RECORDS SUPPLIED
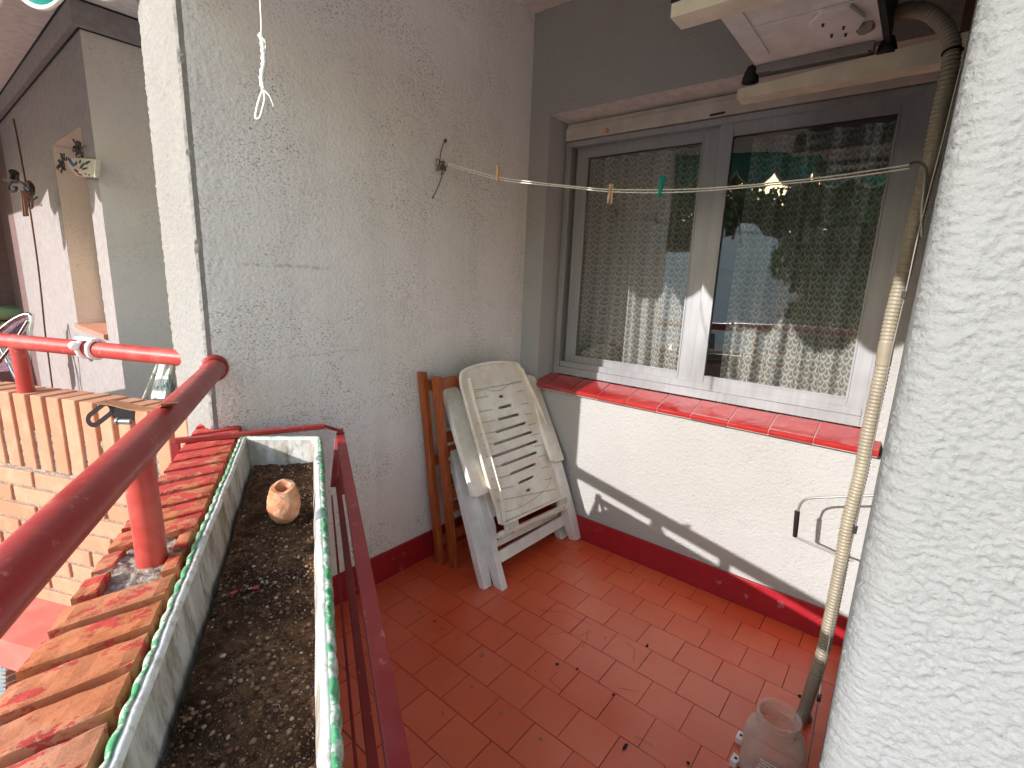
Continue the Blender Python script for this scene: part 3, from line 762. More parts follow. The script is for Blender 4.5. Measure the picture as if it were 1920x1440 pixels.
# basket of square red bars that carries the trough
bk = empty('planter_basket', wp(.8, -.34, .6), 'red painted metal basket frame holding the planter over the parapet', 'planter holder')
b = B(); b.bar(wp(.04, -.360, .799), wp(2.4, -.360, .799), .026, .026); b.build('top_bar', 'red_basket', bk, bevel=.0015)
b = B(); b.bar(wp(.10, -.343, .672), wp(2.4, -.343, .672), .015, .020); b.build('lower_bar', 'red_basket', bk, bevel=.0015)
b = B(); b.bar(wp(.10, -.324, .60), wp(2.4, -.324, .60), .005, .020); b.build('bottom_bar', 'red_basket', bk, bevel=.001)
b = B(); b.bar(wp(.052, -.360, .59), wp(.052, -.360, .826), .020, .020, W); b.build('corner_post', 'red_basket', bk, bevel=.0015)
b = B(); b.bar(wp(.075, -.352, .800), wp(.15, -.330, .66), .018, .016); b.build('brace', 'red_basket', bk, bevel=.001)
b = B(); b.bar(wp(.062, -.348, .828), wp(.076, -.31, .847), .014, .010); b.bar(wp(.076, -.31, .847), wp(.128, .098, .849), .022, .014); b.bar(wp(.128, .098, .849), wp(.128, .100, .70), .022, .018, W); b.build('hook_bracket', 'red_basket', bk, bevel=.0015)
b = B(); b.bar(wp(1.75, -.35, .850), wp(1.758, .098, .852), .022, .016); b.bar(wp(1.758, .098, .852), wp(1.758, .100, .70), .022, .018, W); b.build('hook_bracket', 'red_basket', bk, bevel=.0015)

# ------------------------------------------------------------------ window
wn = empty('sliding_window', (FX, .87, FZ0), 'two-panel aluminium sliding window in the white wall above the red sill', 'window')
Y0, Y1 = .160, 1.600
b = B()
x0, x1 = FX-.06, FX+.01
b.bb((x0, Y0, FZ0), (x1, Y0+.030, FZ1)); b.bb((x0, Y1-.03, FZ0), (x1, Y1, FZ1))
b.bb((x0, Y0+.0305, FZ1-.026), (x1, Y1-.0305, FZ1))
b.bb((x0, Y0+.0305, FZ0), (x1, Y1-.0305, FZ0+.040)); b.bb((x0+.01, Y0+.031, FZ0+.0405), (x1-.050, Y1-.031, FZ0+.062)); b.bb((x1-.012, Y0+.031, FZ0+.0405), (x1-.009, Y1-.031, FZ0+.070))
b.bb((x1-.032, Y0+.031, FZ0+.0405), (x1-.029, Y1-.031, FZ0+.066))
b.build('frame', 'alu', wn, bevel=.0012, seg=1)
def sash(ya, yb, xc, za, zb, sl, sr, lab):
    b = B()
    b.bb((xc-.012, ya, za), (xc+.012, ya+sl, zb)); b.bb((xc-.012, yb-sr, za), (xc+.012, yb, zb))
    b.bb((xc-.012, ya+sl+.0003, zb-.052), (xc+.012, yb-sr-.0003, zb)); b.bb((xc-.012, ya+sl+.0003, za), (xc+.012, yb-sr-.0003, za+.040))
    for yy in (ya+sl, yb-sr): b.bb((xc+.0122, yy-.004, za+.02), (xc+.015, yy+.004, zb-.03))
    b.bb((xc+.0122, ya+sl+.005, zb-.056), (xc+.015, yb-sr-.005, zb-.048)); b.bb((xc+.0122, ya+sl+.005, za+.036), (xc+.015, yb-sr-.005, za+.044))
    s_ = b.build('sash', 'alu', wn, bevel=.001, seg=1, label=lab)
    b = B(); b.bb((xc-.002, ya+sl-.004, za+.036), (xc+.002, yb-sr+.004, zb-.048)); b.build('pane', 'glass', s_)
sash(.205, .935, FX-.040, FZ0+.062, FZ1-.02, .062, .096, 'left sliding sash behind the other')
sash(.915, 1.572, FX-.012, FZ0+.062, FZ1-.02, .052, .058, 'right sliding sash in front')
# shutter box
bx = B(); bx.bb((FX-.05, FY0+.003, FZ1+.004), (FX+.018, 1.645, FZ1+.062)); bx.bb((FX-.05, FY0+.003, FZ1+.0645), (FX+.004, 1.645, FZ1+.084))
bo = bx.build('shutter_box', 'box', wn, bevel=.0015, seg=1)
p = onx(1137, 245, FX+.018); b = B(); b.tube([p, p+Vector((.026, .004, -.004))], [.012, .009], 14); b.tube([p+Vector((.024, .004, -.004)), p+Vector((.030, .004, -.004))], .006, 10)
b.build('stop_peg', 'peg', bo)
p = onx(1345, 214, FX+.019); b = B(); b.bar(p-Vector((0, .03, 0)), p+Vector((0, .03, .002)), .003, .008); b.build('catch', 'black', bo)
# sloping tile sill
b = B(); sy = [OY0-.055]+[.12+.085+i*.155 for i in range(10)]; sy = [y_ for y_ in sy if y_ < 1.6]+[1.648]
for a, c_ in zip(sy, sy[1:]):
    g_ = .0013; dz = random.uniform(-.001, .001); dx = random.uniform(-.002, .002)
    a += g_; c_ -= g_
    prof = [(FX+.01, .7795), (.004, .7795), (.026+dx, .779), (.035+dx, .786), (.036+dx, .797), (.030+dx, .805), (.018, .8085), (FX+.012, .846)]
    if a < OY0: prof = [(.0005, .7795), (.026+dx, .779), (.035+dx, .786), (.036+dx, .797), (.030+dx, .805), (.018, .8085), (.0005, .813)]
    if a < OY0: c_ = OY0-.001
    b.prism([(q[0], a, q[1]+dz) for q in prof], (0, c_-a, 0))
    if a < OY0:
        a = OY0+.001; c_ = sy[1]-g_; prof = [(FX+.01, .7795), (.004, .7795), (.026+dx, .779), (.035+dx, .786), (.036+dx, .797), (.030+dx, .805), (.018, .8085), (FX+.012, .846)]
        b.prism([(q[0], a, q[1]+dz) for q in prof], (0, c_-a, 0))
sl_ = b.build('window_sill', 'sill', wn, bevel=.002)
b = B(); b.prism([(FX+.008, OY0, .781), (.030, OY0, .781), (.0295, OY0, .800), (.018, OY0, .8055), (FX+.008, OY0, .843)], (0, 1.52, 0)); b.build('joint_mortar', 'sill_joint', sl_)

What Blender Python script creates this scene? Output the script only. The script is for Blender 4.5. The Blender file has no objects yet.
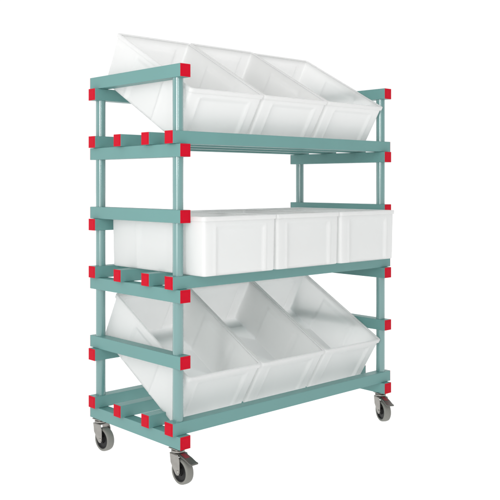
import bpy, bmesh, math, random
from mathutils import Vector, Matrix
random.seed(7)

# ------------------------------------------------------------------ camera
S = 1.3            # model units -> metres
G = 0.101           # height of the floor in model units
scene = bpy.context.scene

def W(x, y, z):
    return Vector((x * S, y * S, (z - G) * S))

cam_data = bpy.data.cameras.new("camera")
cam = bpy.data.objects.new("camera", cam_data)
scene.collection.objects.link(cam)
cam.location = W(-1.57716, -1.98098, 1.01052)
cam.rotation_euler = (math.radians(90), 0, -0.73704)
cam_data.sensor_width = 36
cam_data.sensor_fit = 'HORIZONTAL'
cam_data.lens = 36 * 830.97 / 500
cam_data.shift_x = (250 - 231.78) / 500
cam_data.shift_y = -(250 - 182.91) / 500
cam_data.clip_start = 0.05
cam_data.clip_end = 500
scene.camera = cam

scene.view_settings.view_transform = 'Standard'
scene.view_settings.look = 'None'
scene.view_settings.exposure = 0
scene.view_settings.gamma = 1
scene.render.engine = 'CYCLES'
scene.cycles.max_bounces = 28
scene.cycles.diffuse_bounces = 20
scene.cycles.transmission_bounces = 20

# ------------------------------------------------------------------ white studio all round, dimmer behind the photographer
world = bpy.data.worlds.new("World")
scene.world = world
world.use_nodes = True
wn, wl = world.node_tree.nodes, world.node_tree.links
bg = wn['Background']
tc = wn.new('ShaderNodeTexCoord')
dot = wn.new('ShaderNodeVectorMath'); dot.operation = 'DOT_PRODUCT'
dot.inputs[1].default_value = (0.30, 0.95, -0.05)
mr = wn.new('ShaderNodeMapRange'); mr.interpolation_type = 'SMOOTHSTEP'
mr.inputs['From Min'].default_value = -0.85
mr.inputs['From Max'].default_value = 0.25
mr.inputs['To Min'].default_value = 0.54
mr.inputs['To Max'].default_value = 1.06
sep = wn.new('ShaderNodeSeparateXYZ')
mr2 = wn.new('ShaderNodeMapRange')
mr2.inputs['From Min'].default_value = 0.0
mr2.inputs['From Max'].default_value = -0.03
mr2.inputs['To Min'].default_value = 0.0
mr2.inputs['To Max'].default_value = 1.26  # added glow beneath the floor sheet, also lifts downward-facing surfaces
mx = wn.new('ShaderNodeMath'); mx.operation = 'MAXIMUM'
wl.new(tc.outputs['Generated'], dot.inputs[0])
wl.new(tc.outputs['Generated'], sep.inputs[0])
wl.new(dot.outputs['Value'], mr.inputs['Value'])
wl.new(sep.outputs['Z'], mr2.inputs['Value'])
wl.new(mr.outputs[0], mx.inputs[0])
wl.new(mr2.outputs[0], mx.inputs[1])
wl.new(mx.outputs[0], bg.inputs['Strength'])
bg.inputs['Color'].default_value = (1, 1, 1, 1)

# ------------------------------------------------------------------ studio softboxes and an added overhead fill
def softbox(name, loc, target, sx, sy, power, col=(1, 1, 1)):
    d = bpy.data.lights.new(name, 'AREA')
    d.shape = 'RECTANGLE'; d.size = sx; d.size_y = sy; d.energy = power; d.color = col
    o = bpy.data.objects.new(name, d)
    scene.collection.objects.link(o)
    o.location = loc
    o.rotation_euler = (Vector(target) - Vector(loc)).to_track_quat('-Z', 'Y').to_euler()
    return o
CT = (0.55, 0.25, 0.8)
softbox('softbox_key', (-3.7, -2.0, 1.35), CT, 2.2, 1.8, 35, (1.0, 0.985, 0.96))
softbox('added_fill_overhead', (0.2, -1.9, 4.2), CT, 3.0, 2.0, 10)  # unseen fill lamp, added to brighten the bin interiors
softbox('softbox_strip', (-1.75, -3.35, 2.25), (0, 0, 1.5), 0.20, 2.0, 24)
softbox('softbox_strip', (-3.1, -1.60, 2.25), (0, 0, 1.5), 0.34, 2.0, 46)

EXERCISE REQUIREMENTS
In the listing above, find the line with "What Blender Python" and the line with "return Vector((x *". Set down both and every line between them, minus the pictures.

ANSWER
What Blender Python script creates this scene? Output the script only. The script is for Blender 4.5. The Blender file has no objects yet.
import bpy, bmesh, math, random
from mathutils import Vector, Matrix
random.seed(7)

# ------------------------------------------------------------------ camera
S = 1.3            # model units -> metres
G = 0.101           # height of the floor in model units
scene = bpy.context.scene

def W(x, y, z):
    return Vector((x * S, y * S, (z - G) * S))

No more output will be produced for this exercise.